● Task to carry out: Quote the listing below word for word, stopping after the line that contains "link('leg', boxm(xx, xx".

----------------------------------------

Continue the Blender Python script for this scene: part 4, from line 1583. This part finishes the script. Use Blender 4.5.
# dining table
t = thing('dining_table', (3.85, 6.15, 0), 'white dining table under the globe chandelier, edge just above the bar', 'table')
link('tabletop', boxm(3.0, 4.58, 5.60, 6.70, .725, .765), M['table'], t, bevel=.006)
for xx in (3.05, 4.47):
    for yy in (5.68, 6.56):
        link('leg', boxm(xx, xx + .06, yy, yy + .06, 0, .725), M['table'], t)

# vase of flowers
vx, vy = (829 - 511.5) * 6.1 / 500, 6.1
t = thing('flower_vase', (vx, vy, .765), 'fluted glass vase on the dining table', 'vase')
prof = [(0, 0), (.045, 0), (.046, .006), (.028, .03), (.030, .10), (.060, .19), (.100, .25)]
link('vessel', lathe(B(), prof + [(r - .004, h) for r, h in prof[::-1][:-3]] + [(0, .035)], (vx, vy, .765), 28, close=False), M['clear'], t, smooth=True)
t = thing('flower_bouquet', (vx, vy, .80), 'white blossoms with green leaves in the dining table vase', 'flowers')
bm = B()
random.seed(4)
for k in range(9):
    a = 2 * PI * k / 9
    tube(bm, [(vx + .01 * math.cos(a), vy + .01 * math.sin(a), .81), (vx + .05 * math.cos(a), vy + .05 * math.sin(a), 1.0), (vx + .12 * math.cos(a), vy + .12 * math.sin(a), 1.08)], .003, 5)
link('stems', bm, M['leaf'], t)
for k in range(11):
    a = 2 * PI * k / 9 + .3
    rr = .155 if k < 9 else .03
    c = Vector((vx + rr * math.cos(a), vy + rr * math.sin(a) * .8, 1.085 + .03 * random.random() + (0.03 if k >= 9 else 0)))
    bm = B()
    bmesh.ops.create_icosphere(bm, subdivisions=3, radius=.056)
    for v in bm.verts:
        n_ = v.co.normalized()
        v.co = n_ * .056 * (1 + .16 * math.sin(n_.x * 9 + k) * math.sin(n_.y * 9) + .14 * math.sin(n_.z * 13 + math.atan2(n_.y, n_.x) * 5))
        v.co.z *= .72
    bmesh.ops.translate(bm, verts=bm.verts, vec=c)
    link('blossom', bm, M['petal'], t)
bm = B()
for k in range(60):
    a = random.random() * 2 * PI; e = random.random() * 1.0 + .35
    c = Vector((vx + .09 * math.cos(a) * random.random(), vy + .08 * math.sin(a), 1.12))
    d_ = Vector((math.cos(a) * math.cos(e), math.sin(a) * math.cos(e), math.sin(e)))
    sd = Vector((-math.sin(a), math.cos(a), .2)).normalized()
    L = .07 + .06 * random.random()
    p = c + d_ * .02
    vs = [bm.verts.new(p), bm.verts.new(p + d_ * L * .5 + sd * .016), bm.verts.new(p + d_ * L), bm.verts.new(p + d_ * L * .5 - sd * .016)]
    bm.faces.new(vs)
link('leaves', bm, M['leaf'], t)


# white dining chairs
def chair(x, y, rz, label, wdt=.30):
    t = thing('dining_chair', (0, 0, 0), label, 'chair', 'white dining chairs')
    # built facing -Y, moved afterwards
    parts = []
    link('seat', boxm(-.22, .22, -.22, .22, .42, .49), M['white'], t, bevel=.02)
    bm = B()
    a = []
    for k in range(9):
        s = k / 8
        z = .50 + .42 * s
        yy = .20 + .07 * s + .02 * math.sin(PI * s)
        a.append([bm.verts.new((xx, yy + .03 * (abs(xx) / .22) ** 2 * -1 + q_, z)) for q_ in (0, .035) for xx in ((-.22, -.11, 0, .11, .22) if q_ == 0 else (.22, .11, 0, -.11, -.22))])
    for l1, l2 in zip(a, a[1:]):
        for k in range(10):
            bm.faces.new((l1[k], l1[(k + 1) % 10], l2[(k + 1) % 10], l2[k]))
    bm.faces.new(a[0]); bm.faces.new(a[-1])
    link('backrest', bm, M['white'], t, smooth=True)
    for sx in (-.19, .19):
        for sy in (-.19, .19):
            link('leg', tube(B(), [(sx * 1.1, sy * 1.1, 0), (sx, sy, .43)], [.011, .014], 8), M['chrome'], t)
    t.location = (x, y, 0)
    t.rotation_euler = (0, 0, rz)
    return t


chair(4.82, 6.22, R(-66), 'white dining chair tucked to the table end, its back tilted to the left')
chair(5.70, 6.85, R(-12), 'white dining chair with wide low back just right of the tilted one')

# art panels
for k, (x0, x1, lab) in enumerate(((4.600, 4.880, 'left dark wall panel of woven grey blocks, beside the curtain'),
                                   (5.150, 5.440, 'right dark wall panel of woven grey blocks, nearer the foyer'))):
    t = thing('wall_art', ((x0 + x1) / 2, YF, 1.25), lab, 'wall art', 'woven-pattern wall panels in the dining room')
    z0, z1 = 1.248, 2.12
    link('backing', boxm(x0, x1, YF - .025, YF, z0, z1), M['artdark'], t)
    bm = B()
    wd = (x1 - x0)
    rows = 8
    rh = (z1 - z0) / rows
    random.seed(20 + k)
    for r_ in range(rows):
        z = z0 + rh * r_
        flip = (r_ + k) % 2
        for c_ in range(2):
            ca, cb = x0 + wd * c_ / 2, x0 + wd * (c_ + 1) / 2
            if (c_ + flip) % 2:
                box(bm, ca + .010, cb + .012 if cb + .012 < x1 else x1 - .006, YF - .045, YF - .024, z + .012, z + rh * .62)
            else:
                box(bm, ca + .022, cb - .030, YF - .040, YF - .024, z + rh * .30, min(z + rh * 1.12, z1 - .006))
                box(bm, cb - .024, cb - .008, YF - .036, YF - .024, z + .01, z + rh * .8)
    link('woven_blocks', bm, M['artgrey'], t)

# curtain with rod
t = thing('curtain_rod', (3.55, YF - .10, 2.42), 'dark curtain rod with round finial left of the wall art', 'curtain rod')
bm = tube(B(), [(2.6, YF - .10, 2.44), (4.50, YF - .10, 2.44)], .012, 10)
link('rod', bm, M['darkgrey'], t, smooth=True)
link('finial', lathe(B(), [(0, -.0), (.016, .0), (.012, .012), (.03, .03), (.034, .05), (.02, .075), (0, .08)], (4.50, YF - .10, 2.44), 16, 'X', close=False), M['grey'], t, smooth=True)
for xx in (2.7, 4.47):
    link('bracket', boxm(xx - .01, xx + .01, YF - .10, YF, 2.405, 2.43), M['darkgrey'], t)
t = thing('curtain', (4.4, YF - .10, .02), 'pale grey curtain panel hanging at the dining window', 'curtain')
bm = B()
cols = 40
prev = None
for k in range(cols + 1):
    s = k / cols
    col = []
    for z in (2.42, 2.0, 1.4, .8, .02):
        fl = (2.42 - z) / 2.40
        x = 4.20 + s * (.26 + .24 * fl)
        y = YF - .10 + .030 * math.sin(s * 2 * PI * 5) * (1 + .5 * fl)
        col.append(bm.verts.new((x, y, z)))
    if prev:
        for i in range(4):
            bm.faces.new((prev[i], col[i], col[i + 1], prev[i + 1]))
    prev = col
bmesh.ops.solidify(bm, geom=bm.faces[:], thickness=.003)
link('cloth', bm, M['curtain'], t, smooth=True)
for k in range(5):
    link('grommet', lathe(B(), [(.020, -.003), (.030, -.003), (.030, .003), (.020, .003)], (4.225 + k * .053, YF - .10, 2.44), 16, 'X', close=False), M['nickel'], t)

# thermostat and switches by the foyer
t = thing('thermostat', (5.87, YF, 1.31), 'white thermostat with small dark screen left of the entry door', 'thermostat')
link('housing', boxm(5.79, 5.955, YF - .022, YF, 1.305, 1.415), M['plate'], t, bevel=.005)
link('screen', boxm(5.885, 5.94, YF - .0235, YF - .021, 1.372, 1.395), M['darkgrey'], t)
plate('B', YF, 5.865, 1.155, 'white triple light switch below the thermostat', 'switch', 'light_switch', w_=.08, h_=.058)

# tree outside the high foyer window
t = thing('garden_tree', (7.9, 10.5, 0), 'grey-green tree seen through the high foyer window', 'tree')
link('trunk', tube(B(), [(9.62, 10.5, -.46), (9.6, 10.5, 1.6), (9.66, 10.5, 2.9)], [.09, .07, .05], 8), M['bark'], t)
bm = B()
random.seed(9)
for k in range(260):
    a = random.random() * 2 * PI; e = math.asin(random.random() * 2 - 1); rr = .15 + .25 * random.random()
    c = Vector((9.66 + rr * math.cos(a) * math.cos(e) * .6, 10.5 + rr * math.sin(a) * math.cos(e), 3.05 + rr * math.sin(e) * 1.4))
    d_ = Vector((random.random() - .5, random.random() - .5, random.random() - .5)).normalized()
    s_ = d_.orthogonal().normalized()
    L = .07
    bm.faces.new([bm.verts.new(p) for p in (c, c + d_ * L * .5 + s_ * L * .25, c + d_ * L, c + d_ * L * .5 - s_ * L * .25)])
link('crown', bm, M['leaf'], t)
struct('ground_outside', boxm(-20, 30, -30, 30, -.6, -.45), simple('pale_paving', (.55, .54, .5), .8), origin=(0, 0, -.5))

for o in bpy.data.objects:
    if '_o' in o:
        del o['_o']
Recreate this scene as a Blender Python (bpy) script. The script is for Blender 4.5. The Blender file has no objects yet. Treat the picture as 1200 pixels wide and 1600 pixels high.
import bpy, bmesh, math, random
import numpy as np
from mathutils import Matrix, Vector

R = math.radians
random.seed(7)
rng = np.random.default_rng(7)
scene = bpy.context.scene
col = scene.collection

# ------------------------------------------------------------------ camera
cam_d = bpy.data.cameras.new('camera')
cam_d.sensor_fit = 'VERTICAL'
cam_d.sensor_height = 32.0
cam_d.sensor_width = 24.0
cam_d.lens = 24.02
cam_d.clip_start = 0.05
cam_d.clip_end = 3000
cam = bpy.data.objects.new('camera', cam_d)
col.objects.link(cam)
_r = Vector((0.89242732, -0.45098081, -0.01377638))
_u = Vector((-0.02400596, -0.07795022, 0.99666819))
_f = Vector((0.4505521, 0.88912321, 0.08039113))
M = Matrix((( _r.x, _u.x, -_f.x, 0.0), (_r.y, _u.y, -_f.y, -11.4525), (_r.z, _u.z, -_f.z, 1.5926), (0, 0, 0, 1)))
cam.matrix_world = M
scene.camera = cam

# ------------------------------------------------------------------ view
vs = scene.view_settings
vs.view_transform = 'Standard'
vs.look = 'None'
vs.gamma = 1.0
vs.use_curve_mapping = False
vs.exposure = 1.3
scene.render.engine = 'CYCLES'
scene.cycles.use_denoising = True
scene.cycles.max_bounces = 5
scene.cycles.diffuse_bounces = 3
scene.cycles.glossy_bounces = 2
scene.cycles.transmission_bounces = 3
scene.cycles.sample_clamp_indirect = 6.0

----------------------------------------

● Solution:
Continue the Blender Python script for this scene: part 4, from line 1583. This part finishes the script. Use Blender 4.5.
# dining table
t = thing('dining_table', (3.85, 6.15, 0), 'white dining table under the globe chandelier, edge just above the bar', 'table')
link('tabletop', boxm(3.0, 4.58, 5.60, 6.70, .725, .765), M['table'], t, bevel=.006)
for xx in (3.05, 4.47):
    for yy in (5.68, 6.56):
        link('leg', boxm(xx, xx + .06, yy, yy + .06, 0, .725), M['table'], t)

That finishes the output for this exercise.